»»

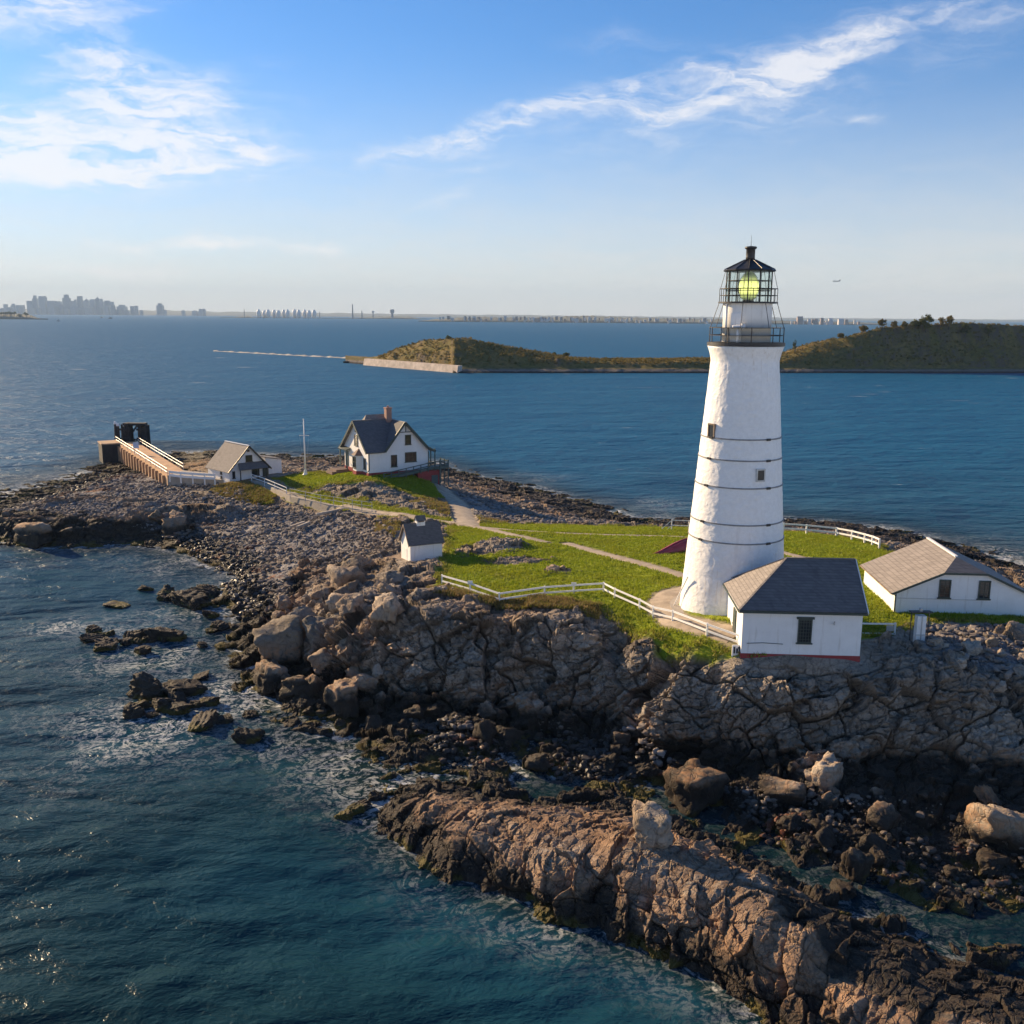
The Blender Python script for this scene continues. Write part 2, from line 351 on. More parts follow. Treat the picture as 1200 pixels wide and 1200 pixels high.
GRASS = [
 [at(*p) for p in ((512,657,6.6),(520,640,6.6),(522,618,6.2),(560,612,5.9),(600,614,5.2),(640,612,4.8),(700,616,4.6),(745,618,4.6),(780,612,5.4),(860,613,5.6),(920,615,6),(985,621,6),(1034,638,6.6),(1060,660,7.3),(1150,690,7.8),(1260,705,7.8),(1260,733,7.7),(1090,731,7.8),(1050,742,7.6),(1012,752,7.6),(1003,770,7.45),(870,772,7.45),(850,766,7.45),(800,757,7.5),(752,741,7.3),(728,730,7.2),(705,716,7.3),(640,708,7.1),(580,704,7.1),(545,700,7.1),(515,685,7.0))],
 [at(*p) for p in ((318,559,4.8),(360,552,5.2),(395,552,6.4),(440,552,6.8),(505,552,6.2),(530,580,4.8),(500,586,5.2),(470,572,6.0),(400,570,5.6),(350,569,4.9))],
 [at(*p) for p in ((330,571,4.5),(360,574,4.8),(400,582,5.1),(440,588,5.4),(500,600,5.8),(530,607,5.9),(525,614,6),(470,604,5.6),(400,593,5),(340,580,4.5))],
 [at(*p) for p in ((300,567,4.5),(325,575,4.4),(312,588,3.2),(292,585,3.2),(285,572,4.3))],
]
ROCKY = [  # outcrops in the lawn: px, py, z, radius x, radius y
 (578,640,7.4,3.4,2.6),(600,656,7.3,3.6,1.6),(655,672,7.3,1.6,.9),(550,643,6.9,1.3,1.6),(640,716,7.0,3.0,.9)]
PATH_D = lambda x, y: np.min([line_d(x, y, p) - w / 2 for p, w in PATHS.values()], axis=0)

FOOT = [[at(866,771,7.45), at(1009,775,7.45), at(1003,705,7.9), at(862,705,7.9)], [at(480,660,6.35), at(517,656,6.4), at(505,640,6.4), at(466,645,6.3)], [at(1045,718,7.9), at(1210,722,7.9), at(1170,690,7.9), at(1005,690,7.9)], [at(430,562,6.6), at(505,558,6.2), at(490,545,6.2), at(395,550,6.4)], [at(268,566,4.4), at(330,560,4.4), at(300,548,4.0), at(245,555,4.2)]]
LEDGE = [at(*c) for c in ((450,960,.5),(480,930,.7),(560,932,1.2),(700,942,1.0),(800,972,1.1),(930,1040,.6),(1100,1120,.2),(1300,1180,.5),(1300,1260,.5),(880,1260,0),(850,1165,0),(700,1100,0),(560,1050,0),(470,1000,0))]
RIDGES = [([at(*c) for c in ((-30,616,1),(40,618,1.2),(100,621,1.4),(170,612,1.6),(225,606,1.8),(265,603,2.2))], 3.0, 1.2), ([at(*c) for c in ((60,596,1),(100,588,1.6),(140,590,1.8),(175,597,1.8))], 2.2, .9), ([at(*c) for c in ((225,582,2.6),(262,590,2.8),(300,596,2.8))], 1.6, .5)]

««

_Short task_:
Leave the images out and output the remaining material exactly as it stands.

_Answer for this exercise_:
The Blender Python script for this scene continues. Write part 2, from line 351 on. More parts follow. Treat the picture as 1200 pixels wide and 1200 pixels high.
GRASS = [
 [at(*p) for p in ((512,657,6.6),(520,640,6.6),(522,618,6.2),(560,612,5.9),(600,614,5.2),(640,612,4.8),(700,616,4.6),(745,618,4.6),(780,612,5.4),(860,613,5.6),(920,615,6),(985,621,6),(1034,638,6.6),(1060,660,7.3),(1150,690,7.8),(1260,705,7.8),(1260,733,7.7),(1090,731,7.8),(1050,742,7.6),(1012,752,7.6),(1003,770,7.45),(870,772,7.45),(850,766,7.45),(800,757,7.5),(752,741,7.3),(728,730,7.2),(705,716,7.3),(640,708,7.1),(580,704,7.1),(545,700,7.1),(515,685,7.0))],
 [at(*p) for p in ((318,559,4.8),(360,552,5.2),(395,552,6.4),(440,552,6.8),(505,552,6.2),(530,580,4.8),(500,586,5.2),(470,572,6.0),(400,570,5.6),(350,569,4.9))],
 [at(*p) for p in ((330,571,4.5),(360,574,4.8),(400,582,5.1),(440,588,5.4),(500,600,5.8),(530,607,5.9),(525,614,6),(470,604,5.6),(400,593,5),(340,580,4.5))],
 [at(*p) for p in ((300,567,4.5),(325,575,4.4),(312,588,3.2),(292,585,3.2),(285,572,4.3))],
]
ROCKY = [  # outcrops in the lawn: px, py, z, radius x, radius y
 (578,640,7.4,3.4,2.6),(600,656,7.3,3.6,1.6),(655,672,7.3,1.6,.9),(550,643,6.9,1.3,1.6),(640,716,7.0,3.0,.9)]
PATH_D = lambda x, y: np.min([line_d(x, y, p) - w / 2 for p, w in PATHS.values()], axis=0)

FOOT = [[at(866,771,7.45), at(1009,775,7.45), at(1003,705,7.9), at(862,705,7.9)], [at(480,660,6.35), at(517,656,6.4), at(505,640,6.4), at(466,645,6.3)], [at(1045,718,7.9), at(1210,722,7.9), at(1170,690,7.9), at(1005,690,7.9)], [at(430,562,6.6), at(505,558,6.2), at(490,545,6.2), at(395,550,6.4)], [at(268,566,4.4), at(330,560,4.4), at(300,548,4.0), at(245,555,4.2)]]
LEDGE = [at(*c) for c in ((450,960,.5),(480,930,.7),(560,932,1.2),(700,942,1.0),(800,972,1.1),(930,1040,.6),(1100,1120,.2),(1300,1180,.5),(1300,1260,.5),(880,1260,0),(850,1165,0),(700,1100,0),(560,1050,0),(470,1000,0))]
RIDGES = [([at(*c) for c in ((-30,616,1),(40,618,1.2),(100,621,1.4),(170,612,1.6),(225,606,1.8),(265,603,2.2))], 3.0, 1.2), ([at(*c) for c in ((60,596,1),(100,588,1.6),(140,590,1.8),(175,597,1.8))], 2.2, .9), ([at(*c) for c in ((225,582,2.6),(262,590,2.8),(300,596,2.8))], 1.6, .5)]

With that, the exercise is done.